Unsere Enkelin Sarah, achtzehn Jahre alt, ein sanftes Kind mit blauen Augen, ist am vergangenen Montag zu ihrem Wehrdienst bei der israelischen Armee eingerückt, und erst kurz zuvor erfuhren ihre wenig begeisterte Mutter und Großmutter, dass sie sich freiwillig zum Dienst in einer Kampfeinheit gemeldet hat. Als sie uns zum Abschied besuchen kam, sagte sie etwas, was ich nicht vergessen werde: Sie sei keine Anhängerin der Proteste, denn diese Leute verbreiteten – selbst, wenn sie ursprünglich gute Absichten geleitet hätten – einen das ganze Land vergiftenden Hass. Ich denke an sie, wenn ich in der Zeitung von neuen lautstarken Auftritten in Tel Aviv lese, während sie sich irgendwo in der Wüste dazu ausbilden lässt, Israels südliche Grenzen zu schützen.

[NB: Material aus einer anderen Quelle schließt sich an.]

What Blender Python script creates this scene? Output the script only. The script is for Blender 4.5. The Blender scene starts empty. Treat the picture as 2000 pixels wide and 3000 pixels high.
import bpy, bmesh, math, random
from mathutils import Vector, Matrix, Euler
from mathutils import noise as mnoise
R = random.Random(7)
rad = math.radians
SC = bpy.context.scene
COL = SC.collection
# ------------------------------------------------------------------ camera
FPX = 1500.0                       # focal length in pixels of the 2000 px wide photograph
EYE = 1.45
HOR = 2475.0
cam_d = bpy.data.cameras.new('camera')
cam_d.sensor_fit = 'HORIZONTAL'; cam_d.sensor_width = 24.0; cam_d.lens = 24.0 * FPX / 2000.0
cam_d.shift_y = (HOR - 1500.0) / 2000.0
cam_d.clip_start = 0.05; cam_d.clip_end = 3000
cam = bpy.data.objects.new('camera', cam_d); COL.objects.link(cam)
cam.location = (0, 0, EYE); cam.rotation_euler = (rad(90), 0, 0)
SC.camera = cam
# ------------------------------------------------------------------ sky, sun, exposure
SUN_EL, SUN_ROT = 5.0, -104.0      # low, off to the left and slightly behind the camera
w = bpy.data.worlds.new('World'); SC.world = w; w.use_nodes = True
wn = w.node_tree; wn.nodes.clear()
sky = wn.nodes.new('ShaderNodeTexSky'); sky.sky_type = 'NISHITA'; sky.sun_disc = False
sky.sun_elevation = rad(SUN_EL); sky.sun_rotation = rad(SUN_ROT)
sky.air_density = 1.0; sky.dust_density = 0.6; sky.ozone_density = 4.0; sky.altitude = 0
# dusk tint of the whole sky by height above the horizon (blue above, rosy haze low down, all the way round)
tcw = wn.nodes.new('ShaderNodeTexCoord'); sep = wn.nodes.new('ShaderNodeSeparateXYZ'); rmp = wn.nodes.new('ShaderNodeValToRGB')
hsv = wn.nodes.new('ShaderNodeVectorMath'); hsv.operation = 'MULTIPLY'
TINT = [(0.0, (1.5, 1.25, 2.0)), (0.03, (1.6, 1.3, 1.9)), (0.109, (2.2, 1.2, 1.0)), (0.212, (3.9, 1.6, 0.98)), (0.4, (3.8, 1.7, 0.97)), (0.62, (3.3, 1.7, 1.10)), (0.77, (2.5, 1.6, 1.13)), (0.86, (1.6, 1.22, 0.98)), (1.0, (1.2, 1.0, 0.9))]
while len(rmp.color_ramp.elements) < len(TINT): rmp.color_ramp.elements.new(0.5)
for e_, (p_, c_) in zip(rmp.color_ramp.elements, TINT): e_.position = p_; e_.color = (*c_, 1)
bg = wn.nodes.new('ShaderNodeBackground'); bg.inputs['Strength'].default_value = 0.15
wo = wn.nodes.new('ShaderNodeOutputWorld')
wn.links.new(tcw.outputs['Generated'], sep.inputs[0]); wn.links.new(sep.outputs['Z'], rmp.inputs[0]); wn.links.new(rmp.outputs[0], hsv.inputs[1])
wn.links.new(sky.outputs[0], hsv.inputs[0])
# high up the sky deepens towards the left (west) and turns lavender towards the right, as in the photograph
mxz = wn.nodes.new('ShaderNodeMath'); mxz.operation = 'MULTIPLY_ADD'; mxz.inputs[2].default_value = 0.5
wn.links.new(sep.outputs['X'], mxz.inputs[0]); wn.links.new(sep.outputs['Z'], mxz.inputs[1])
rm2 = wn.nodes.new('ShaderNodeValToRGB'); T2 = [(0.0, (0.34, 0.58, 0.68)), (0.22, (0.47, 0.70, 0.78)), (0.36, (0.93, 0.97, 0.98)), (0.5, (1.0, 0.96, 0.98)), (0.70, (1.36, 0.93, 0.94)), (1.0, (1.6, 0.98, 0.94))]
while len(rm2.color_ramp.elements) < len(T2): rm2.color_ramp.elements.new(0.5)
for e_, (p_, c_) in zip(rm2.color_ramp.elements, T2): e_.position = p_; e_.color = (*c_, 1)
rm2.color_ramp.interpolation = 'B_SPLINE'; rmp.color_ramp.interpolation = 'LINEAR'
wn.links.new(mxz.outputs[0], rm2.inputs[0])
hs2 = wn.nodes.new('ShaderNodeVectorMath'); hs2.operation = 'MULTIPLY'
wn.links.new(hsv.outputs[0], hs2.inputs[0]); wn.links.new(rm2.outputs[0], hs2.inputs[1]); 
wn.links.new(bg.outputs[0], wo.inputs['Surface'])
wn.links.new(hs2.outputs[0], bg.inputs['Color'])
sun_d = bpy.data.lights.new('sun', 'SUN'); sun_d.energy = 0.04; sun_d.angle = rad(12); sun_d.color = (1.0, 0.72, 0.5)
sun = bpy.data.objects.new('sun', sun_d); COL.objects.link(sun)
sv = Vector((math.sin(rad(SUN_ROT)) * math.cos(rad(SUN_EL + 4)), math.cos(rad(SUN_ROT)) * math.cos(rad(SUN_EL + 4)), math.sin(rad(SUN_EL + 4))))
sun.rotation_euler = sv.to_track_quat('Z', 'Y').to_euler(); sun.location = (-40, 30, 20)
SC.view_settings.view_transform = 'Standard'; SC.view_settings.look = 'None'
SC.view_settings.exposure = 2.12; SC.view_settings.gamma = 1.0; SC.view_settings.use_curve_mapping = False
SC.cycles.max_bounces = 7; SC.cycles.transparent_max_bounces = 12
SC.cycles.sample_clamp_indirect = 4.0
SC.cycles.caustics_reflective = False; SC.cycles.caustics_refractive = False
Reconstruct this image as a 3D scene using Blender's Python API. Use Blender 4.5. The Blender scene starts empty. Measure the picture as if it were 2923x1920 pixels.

Und nun tue auch ich das, was derzeit so viele aufgebrachte Israelis tun: Ich äußere mich zu den hiesigen Vorgängen durch ein Medium des Auslands. Hier in Israel würde mir in diesen Tagen ohnehin kaum jemand zuhören: Ich versuche eine neutrale, eine Mittlerposition zu vertreten, und das ist in Zeiten aufgeregter Gemüter die undankbarste Rolle, die sich denken lässt.